The audit is a broad critique of the entire IRS’ taxpayer experience, which more than 100 million Americans take part in each year. While tax season is a busy and challenging time each new year for the IRS, the audit makes clear the 35-day government shutdown had a devastating effect on IRS employees. During the lapse in appropriations, tens of thousands of IRS employees were furloughed and required to “cease most operations,” including answering taxpayer questions over the phone, according to the audit. In part to offset the furloughs, IRS used approximately 730,000 overtime hours by July—“nearly twice” the total overtime hours it used in 2018, the audit states.

The IRS received slightly fewer calls in 2019 than 2018—or about 39 million—but customer service representatives answered 2 million fewer. Further, taxpayers abandoned, received busy signals or were disconnected from 2 million more calls in 2019 than in 2018. According to GAO, the average wait time for taxpayers calling the IRS rose from approximately 5 minutes to 9 minutes. Beyond metrics, GAO officials also indicate their review included test calls GAO officials made to IRS customer service lines “to understand the experience of taxpayers seeking assistance in their language.”

GAO also said the agency “does not regularly use employee input” to evaluate the impact of customer service training to identify improvements.

GAO made eight recommendations to IRS to improve its customer experience; the IRS agreed with six and neither agreed nor disagreed with 2 of them.  

Stephanie Thum, founding principal at Practical CX and former vice president of customer experience at EXIM Bank, highlighted the audit’s “bomb” approach to promoting better customer experience.

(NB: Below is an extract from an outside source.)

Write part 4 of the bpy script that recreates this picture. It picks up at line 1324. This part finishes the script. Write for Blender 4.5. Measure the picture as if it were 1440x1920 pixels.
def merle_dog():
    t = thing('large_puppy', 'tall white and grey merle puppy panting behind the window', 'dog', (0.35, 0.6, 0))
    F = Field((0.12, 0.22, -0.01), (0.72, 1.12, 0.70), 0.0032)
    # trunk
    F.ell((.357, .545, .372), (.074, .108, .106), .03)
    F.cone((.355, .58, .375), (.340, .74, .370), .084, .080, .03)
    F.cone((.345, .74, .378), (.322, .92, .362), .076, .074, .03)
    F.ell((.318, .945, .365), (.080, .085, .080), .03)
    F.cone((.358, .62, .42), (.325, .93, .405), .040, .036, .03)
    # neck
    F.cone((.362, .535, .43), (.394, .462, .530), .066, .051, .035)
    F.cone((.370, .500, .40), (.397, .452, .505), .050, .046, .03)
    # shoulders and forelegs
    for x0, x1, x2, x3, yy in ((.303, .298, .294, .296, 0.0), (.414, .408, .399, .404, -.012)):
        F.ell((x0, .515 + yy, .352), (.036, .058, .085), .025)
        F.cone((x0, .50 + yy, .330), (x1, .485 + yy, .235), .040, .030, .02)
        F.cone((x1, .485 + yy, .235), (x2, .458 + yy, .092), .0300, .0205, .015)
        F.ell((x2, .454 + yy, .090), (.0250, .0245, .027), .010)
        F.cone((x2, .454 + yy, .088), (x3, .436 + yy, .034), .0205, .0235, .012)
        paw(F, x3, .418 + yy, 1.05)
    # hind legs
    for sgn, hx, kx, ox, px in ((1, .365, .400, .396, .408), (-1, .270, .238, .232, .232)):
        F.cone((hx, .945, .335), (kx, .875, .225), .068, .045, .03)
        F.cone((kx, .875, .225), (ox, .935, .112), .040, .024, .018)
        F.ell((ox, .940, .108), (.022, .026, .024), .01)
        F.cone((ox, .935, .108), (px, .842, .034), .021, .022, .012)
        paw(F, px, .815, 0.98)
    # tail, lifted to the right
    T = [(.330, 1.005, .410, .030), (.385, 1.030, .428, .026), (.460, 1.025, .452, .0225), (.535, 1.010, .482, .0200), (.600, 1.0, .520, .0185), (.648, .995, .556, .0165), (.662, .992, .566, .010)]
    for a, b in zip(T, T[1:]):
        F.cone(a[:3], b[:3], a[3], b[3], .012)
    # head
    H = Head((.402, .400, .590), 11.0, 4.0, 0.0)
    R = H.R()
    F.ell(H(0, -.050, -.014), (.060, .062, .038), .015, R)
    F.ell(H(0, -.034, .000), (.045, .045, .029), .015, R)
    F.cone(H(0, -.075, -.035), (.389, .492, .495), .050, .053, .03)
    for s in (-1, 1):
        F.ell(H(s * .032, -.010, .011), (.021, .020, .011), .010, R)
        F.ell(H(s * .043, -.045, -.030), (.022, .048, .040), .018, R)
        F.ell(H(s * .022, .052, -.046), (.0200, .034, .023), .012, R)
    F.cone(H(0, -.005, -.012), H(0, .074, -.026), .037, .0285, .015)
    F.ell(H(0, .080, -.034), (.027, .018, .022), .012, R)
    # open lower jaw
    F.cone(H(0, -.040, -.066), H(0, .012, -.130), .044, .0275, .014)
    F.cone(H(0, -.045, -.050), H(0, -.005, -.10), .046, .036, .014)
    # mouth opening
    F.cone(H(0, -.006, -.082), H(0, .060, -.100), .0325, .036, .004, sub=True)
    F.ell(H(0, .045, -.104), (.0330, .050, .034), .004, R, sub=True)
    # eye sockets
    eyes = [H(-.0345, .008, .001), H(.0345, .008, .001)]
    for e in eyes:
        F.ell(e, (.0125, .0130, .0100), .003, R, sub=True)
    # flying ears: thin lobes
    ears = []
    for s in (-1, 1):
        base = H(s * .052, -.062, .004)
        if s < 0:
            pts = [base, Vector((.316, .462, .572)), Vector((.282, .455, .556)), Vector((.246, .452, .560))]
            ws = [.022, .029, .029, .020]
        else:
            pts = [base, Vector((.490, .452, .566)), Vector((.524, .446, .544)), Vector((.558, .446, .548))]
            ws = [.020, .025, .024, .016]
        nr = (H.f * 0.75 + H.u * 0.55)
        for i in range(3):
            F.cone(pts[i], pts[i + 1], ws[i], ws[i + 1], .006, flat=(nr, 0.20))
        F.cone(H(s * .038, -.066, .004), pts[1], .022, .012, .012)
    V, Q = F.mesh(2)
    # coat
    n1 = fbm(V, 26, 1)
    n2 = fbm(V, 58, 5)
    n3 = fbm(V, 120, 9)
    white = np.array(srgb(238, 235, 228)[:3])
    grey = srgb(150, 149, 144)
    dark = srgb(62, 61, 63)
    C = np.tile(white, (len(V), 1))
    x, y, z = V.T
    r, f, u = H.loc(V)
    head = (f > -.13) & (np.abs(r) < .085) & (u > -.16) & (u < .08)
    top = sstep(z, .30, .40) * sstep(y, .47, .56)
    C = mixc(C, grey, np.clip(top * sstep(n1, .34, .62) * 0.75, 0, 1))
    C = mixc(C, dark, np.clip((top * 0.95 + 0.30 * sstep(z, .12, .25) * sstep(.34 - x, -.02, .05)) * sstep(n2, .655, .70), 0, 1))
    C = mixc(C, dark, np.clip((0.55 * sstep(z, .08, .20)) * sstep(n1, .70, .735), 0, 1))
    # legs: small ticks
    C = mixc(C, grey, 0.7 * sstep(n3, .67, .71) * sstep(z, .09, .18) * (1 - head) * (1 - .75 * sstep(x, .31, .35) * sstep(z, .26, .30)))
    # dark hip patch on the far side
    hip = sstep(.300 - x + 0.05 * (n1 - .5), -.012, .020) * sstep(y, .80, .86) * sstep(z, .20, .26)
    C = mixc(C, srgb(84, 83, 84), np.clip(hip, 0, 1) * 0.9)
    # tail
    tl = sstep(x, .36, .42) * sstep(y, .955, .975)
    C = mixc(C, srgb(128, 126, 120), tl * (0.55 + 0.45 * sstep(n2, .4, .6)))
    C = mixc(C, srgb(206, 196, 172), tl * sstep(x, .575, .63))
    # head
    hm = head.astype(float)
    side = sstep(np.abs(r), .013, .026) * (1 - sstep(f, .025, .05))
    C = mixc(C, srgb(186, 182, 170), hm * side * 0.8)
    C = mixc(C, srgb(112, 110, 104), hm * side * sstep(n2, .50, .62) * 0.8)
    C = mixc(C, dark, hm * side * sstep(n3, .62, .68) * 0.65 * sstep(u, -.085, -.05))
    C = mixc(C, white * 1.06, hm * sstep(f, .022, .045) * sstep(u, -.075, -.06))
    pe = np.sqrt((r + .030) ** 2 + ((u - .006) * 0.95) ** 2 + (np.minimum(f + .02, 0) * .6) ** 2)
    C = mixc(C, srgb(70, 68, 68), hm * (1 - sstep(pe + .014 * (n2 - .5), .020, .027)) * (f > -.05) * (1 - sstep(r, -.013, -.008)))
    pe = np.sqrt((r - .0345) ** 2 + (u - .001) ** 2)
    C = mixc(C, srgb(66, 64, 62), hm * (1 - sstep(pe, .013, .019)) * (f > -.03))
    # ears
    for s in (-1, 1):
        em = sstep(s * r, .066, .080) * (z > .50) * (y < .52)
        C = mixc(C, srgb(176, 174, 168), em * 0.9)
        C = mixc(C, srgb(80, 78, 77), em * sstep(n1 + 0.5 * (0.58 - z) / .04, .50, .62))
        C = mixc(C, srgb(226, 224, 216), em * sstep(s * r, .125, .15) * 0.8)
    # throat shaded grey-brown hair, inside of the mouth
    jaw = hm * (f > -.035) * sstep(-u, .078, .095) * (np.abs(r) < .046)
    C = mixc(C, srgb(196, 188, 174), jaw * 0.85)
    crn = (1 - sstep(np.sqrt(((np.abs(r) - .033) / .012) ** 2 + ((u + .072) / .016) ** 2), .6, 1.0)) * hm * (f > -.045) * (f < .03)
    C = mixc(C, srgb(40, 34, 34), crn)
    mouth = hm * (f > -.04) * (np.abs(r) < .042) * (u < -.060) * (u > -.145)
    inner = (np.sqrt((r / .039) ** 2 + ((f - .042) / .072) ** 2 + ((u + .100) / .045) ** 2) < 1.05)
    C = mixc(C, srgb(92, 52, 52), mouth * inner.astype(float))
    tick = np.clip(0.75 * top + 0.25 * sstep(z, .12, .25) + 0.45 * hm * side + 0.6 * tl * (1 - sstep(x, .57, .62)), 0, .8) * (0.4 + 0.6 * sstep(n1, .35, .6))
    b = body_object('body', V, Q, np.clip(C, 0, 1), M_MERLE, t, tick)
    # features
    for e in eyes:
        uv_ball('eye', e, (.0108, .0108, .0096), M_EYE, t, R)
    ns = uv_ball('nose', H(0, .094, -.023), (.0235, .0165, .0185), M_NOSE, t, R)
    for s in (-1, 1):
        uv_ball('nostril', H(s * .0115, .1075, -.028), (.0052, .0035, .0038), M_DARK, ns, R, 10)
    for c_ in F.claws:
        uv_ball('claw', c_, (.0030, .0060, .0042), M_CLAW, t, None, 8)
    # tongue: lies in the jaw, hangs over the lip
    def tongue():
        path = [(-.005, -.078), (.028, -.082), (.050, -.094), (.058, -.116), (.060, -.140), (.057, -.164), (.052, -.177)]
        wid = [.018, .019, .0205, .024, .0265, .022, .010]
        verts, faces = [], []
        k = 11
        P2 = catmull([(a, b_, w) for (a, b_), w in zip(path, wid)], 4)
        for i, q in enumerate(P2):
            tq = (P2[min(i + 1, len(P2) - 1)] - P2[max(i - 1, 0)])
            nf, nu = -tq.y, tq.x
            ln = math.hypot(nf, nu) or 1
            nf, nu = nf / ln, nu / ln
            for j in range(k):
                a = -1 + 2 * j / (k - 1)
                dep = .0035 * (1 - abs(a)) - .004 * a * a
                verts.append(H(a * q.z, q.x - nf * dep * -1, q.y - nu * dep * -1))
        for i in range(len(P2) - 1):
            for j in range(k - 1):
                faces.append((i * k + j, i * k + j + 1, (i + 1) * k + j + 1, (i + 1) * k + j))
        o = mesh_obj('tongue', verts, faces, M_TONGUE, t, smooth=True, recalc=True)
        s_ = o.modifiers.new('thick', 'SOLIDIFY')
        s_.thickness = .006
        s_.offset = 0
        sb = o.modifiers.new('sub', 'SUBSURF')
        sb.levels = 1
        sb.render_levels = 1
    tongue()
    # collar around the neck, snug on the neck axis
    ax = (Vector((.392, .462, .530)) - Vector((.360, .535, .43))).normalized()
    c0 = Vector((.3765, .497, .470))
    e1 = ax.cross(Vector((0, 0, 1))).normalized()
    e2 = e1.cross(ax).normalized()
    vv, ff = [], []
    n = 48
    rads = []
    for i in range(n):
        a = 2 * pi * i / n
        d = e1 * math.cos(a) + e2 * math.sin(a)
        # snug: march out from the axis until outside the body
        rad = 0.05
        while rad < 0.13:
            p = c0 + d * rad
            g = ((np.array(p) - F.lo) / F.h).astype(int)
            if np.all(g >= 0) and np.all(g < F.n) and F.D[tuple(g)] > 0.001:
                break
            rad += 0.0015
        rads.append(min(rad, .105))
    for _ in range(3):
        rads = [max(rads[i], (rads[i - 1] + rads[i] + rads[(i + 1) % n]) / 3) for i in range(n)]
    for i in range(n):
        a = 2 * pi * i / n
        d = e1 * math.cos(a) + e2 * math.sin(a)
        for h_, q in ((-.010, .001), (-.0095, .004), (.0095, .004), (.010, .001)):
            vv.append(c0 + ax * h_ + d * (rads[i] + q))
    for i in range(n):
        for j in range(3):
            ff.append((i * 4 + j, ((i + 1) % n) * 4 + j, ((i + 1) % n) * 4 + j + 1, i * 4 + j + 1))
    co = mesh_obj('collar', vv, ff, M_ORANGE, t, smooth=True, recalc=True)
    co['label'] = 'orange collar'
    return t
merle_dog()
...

The audit “cites every single customer service and CX-related [executive order] and initiative since the Clinton years, like evidence,” and references the word “customer” 63 times, Thum said.

Thum added the audit links the government shutdown to customer experience performance and lauded the auditors’ use of “secret shopping techniques,” referencing their calls to IRS to test phone systems for LEP customers.